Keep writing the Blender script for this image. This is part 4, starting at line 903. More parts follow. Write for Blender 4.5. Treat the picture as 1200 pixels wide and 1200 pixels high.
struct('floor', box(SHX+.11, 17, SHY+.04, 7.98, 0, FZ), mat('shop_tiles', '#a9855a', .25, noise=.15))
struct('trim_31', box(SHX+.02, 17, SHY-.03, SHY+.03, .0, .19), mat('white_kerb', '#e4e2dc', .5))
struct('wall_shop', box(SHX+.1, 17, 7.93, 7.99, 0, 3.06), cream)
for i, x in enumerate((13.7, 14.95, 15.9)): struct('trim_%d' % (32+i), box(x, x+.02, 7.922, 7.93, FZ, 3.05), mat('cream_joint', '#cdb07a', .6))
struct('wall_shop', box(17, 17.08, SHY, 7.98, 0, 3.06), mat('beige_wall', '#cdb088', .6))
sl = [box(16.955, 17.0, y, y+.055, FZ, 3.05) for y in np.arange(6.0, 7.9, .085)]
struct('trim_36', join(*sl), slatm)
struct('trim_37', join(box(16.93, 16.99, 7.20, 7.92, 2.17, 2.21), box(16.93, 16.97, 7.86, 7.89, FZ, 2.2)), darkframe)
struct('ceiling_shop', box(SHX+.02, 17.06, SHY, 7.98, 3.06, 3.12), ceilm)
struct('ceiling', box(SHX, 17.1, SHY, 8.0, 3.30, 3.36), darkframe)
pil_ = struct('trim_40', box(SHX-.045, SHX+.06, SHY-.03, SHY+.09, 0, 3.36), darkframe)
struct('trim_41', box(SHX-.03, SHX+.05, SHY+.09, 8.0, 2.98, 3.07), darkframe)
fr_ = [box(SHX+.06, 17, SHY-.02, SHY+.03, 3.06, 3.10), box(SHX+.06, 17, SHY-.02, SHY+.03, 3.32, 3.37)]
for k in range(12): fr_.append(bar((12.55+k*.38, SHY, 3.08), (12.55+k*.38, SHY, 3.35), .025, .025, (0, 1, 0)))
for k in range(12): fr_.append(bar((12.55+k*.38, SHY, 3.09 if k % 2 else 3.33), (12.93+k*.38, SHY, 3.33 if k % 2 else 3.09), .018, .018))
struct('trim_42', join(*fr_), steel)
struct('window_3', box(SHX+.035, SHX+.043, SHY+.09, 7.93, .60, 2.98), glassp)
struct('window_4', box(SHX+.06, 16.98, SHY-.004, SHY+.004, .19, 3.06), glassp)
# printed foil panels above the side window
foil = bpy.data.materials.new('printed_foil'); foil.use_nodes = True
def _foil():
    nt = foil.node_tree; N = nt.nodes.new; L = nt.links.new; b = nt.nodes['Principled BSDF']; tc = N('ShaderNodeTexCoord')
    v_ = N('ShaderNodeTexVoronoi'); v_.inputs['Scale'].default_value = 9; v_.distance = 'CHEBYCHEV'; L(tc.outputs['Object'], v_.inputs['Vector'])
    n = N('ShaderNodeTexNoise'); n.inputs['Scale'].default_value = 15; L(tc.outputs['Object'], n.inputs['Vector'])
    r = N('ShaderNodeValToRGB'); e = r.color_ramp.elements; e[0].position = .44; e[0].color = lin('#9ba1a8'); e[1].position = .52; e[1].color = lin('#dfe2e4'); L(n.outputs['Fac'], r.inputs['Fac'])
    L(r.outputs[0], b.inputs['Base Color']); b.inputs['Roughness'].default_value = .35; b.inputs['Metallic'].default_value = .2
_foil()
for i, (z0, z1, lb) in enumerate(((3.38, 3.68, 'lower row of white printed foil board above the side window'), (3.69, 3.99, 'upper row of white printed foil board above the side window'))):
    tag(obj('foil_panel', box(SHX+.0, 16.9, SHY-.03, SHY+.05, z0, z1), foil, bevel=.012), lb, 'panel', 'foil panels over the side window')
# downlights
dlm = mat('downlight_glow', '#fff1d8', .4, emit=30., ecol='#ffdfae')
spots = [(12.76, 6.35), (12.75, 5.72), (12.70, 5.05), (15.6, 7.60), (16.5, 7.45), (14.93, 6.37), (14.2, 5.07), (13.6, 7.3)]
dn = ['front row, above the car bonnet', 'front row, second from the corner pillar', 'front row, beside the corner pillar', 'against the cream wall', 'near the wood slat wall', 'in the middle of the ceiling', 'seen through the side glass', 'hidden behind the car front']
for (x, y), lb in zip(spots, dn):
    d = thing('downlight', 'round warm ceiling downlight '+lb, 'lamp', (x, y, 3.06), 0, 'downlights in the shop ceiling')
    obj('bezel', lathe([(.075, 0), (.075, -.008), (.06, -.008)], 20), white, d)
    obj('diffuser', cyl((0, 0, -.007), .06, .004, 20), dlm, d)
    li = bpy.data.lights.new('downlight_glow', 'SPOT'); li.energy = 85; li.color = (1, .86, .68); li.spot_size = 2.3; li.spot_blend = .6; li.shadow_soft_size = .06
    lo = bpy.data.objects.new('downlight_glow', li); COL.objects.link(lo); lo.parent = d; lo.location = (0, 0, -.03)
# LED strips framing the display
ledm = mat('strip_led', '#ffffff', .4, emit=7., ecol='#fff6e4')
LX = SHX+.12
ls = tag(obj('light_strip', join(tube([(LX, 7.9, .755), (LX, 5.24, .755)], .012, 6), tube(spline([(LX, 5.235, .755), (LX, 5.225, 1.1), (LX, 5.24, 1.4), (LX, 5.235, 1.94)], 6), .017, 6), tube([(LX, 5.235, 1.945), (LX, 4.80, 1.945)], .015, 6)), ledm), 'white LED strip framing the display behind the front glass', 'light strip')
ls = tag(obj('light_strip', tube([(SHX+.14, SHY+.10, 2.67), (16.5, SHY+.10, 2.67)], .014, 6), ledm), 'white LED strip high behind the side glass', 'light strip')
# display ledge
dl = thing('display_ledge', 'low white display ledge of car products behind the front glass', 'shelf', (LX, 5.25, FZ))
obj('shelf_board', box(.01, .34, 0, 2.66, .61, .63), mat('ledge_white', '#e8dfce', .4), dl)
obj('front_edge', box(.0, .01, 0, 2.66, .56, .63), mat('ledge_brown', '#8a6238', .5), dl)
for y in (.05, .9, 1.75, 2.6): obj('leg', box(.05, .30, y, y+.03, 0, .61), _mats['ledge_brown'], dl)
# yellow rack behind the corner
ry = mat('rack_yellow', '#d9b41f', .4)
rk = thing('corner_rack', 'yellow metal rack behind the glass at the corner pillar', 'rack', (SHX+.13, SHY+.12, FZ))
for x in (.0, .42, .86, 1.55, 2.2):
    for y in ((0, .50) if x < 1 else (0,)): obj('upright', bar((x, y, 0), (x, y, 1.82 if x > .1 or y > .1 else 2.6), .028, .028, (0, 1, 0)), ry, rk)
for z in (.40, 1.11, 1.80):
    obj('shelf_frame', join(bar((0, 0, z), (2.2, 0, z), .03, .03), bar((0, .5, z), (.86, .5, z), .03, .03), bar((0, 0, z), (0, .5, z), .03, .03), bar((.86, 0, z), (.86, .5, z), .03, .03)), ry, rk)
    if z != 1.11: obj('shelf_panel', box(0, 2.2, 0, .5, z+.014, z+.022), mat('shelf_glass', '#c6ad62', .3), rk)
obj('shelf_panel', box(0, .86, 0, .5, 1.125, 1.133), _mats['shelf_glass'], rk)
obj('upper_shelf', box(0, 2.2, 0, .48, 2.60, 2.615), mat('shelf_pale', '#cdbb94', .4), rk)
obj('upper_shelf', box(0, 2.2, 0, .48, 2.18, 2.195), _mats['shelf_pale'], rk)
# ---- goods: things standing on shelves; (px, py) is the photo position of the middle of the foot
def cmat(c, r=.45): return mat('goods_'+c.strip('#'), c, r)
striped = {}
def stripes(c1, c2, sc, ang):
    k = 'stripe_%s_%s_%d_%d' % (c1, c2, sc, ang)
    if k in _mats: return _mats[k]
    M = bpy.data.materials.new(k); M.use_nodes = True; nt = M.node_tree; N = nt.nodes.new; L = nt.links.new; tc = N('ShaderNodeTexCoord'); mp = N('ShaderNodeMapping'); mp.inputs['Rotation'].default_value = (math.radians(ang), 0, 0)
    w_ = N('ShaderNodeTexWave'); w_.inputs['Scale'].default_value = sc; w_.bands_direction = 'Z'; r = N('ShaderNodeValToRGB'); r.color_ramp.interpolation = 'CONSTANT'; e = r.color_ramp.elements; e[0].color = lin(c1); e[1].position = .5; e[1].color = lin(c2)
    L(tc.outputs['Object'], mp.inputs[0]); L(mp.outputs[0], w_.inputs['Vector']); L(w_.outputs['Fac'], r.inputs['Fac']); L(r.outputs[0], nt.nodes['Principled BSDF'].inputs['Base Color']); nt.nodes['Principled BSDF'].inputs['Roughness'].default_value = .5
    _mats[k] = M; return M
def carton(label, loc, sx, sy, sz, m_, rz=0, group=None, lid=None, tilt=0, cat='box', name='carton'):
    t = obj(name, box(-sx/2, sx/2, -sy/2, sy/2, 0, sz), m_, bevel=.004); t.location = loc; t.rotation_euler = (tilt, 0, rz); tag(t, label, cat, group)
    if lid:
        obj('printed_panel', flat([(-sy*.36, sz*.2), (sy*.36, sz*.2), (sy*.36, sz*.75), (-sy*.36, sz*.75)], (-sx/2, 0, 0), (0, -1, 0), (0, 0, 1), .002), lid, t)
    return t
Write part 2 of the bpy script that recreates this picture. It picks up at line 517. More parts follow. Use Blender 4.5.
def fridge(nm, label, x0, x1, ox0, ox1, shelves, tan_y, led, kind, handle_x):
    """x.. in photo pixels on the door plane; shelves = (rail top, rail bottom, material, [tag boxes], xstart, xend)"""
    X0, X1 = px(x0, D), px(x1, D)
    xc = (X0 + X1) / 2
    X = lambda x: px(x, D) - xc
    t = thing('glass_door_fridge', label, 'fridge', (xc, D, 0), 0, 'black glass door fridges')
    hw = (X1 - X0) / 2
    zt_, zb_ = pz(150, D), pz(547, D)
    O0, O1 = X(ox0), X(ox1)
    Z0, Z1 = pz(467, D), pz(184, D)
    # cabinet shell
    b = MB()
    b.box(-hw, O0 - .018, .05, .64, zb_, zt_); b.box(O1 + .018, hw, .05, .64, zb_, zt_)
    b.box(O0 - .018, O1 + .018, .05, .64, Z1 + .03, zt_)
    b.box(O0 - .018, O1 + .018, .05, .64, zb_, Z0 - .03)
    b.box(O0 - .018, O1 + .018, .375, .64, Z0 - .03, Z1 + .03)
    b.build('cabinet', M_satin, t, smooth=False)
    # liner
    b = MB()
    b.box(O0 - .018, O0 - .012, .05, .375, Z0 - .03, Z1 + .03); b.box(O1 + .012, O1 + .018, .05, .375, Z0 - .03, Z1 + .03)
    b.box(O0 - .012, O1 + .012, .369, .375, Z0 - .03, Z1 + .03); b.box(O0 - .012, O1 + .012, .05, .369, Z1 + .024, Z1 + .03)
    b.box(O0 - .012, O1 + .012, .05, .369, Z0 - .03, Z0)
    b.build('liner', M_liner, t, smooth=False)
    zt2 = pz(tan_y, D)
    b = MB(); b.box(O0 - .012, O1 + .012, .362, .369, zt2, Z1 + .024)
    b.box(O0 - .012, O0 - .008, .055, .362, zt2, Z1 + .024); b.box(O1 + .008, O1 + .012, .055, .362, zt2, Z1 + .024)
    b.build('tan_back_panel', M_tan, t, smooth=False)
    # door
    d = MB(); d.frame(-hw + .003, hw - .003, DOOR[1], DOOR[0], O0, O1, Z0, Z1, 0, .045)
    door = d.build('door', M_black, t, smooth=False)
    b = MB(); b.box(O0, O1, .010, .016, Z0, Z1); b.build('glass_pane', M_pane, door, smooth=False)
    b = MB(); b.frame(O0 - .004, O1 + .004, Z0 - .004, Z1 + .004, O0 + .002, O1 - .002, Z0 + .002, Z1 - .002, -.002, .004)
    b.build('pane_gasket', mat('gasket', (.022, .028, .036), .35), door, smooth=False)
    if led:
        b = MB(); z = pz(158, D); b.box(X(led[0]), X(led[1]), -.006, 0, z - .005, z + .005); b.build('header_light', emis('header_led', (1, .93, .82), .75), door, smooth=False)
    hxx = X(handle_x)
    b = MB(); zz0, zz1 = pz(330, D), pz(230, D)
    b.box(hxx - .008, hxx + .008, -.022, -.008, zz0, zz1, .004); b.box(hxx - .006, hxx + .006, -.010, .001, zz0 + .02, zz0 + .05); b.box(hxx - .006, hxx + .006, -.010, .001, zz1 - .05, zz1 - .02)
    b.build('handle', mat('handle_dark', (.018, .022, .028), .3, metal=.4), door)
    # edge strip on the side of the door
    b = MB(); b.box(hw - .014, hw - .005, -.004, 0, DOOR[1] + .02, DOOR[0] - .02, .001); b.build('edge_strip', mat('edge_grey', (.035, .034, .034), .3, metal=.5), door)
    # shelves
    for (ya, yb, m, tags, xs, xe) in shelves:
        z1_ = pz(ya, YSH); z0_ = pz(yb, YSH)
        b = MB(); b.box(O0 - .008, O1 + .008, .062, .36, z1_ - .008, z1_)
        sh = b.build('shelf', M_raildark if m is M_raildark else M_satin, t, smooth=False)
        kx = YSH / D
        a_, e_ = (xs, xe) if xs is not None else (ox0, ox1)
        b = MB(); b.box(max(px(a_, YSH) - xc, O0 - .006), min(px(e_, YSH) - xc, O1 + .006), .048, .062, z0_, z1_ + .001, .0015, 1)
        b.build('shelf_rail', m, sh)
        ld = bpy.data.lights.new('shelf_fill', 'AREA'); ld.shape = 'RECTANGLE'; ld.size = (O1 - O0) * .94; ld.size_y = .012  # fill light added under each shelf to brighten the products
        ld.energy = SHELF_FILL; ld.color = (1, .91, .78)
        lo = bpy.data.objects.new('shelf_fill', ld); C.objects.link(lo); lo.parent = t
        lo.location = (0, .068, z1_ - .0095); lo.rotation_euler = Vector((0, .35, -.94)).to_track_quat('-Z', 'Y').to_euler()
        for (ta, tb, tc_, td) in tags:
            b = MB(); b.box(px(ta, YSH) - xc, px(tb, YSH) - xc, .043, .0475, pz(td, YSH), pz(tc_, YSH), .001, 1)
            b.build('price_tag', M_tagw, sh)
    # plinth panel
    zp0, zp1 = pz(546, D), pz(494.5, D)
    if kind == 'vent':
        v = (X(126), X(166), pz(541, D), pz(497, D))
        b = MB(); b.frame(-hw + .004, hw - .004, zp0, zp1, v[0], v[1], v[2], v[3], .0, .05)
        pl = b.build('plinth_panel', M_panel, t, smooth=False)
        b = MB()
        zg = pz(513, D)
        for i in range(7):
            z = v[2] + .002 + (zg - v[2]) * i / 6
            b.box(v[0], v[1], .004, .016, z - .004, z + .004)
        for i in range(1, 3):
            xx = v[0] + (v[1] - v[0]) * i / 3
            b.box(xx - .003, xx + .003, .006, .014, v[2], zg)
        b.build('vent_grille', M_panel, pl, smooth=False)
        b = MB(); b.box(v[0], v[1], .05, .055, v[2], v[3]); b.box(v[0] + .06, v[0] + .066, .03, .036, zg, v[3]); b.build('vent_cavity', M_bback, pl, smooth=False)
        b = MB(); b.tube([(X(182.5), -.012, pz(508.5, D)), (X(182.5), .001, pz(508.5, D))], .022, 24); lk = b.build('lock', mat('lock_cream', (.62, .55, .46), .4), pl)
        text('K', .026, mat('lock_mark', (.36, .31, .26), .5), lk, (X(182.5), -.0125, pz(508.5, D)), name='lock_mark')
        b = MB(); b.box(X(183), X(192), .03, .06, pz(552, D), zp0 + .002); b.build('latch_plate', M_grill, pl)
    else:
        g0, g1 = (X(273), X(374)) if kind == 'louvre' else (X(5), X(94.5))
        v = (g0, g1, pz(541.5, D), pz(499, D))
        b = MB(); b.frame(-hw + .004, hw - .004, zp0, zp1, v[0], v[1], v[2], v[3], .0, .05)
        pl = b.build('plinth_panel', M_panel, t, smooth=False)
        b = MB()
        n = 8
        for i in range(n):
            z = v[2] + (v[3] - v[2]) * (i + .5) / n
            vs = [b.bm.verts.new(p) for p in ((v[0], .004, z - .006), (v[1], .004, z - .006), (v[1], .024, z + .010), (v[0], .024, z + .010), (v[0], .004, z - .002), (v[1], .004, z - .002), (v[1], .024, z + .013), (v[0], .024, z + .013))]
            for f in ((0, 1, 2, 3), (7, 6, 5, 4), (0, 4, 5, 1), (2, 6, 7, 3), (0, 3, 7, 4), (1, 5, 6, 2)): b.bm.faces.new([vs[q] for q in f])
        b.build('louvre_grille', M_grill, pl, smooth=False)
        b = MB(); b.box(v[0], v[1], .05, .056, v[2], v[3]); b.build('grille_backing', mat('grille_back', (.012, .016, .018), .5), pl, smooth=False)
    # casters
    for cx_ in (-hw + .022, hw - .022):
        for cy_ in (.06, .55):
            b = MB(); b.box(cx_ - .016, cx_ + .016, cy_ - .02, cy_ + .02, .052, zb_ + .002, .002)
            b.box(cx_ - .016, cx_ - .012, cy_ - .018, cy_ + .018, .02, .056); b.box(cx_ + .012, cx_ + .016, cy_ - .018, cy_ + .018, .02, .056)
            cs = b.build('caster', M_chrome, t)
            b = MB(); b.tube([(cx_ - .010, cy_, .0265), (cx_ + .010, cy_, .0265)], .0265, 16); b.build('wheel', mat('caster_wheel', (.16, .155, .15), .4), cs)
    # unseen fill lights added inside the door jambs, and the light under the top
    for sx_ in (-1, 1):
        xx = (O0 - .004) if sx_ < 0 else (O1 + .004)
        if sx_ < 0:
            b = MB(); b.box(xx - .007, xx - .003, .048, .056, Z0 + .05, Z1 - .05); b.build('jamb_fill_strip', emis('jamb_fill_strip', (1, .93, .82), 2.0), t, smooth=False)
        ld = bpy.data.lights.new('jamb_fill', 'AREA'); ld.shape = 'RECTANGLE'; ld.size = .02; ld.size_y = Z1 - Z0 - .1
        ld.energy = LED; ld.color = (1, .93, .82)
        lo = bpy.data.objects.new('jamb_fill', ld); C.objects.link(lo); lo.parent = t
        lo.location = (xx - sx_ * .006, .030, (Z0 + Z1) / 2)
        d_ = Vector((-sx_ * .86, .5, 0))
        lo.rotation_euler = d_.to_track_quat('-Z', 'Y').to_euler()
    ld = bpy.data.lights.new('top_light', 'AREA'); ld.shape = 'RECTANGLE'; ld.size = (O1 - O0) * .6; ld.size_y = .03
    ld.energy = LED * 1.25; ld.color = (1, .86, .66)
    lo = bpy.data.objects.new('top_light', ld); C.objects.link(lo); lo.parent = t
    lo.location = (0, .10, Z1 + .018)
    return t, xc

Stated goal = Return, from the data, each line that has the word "Blender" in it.

Final result =
Keep writing the Blender script for this image. This is part 4, starting at line 903. More parts follow. Write for Blender 4.5. Treat the picture as 1200 pixels wide and 1200 pixels high.
Write part 2 of the bpy script that recreates this picture. It picks up at line 517. More parts follow. Use Blender 4.5.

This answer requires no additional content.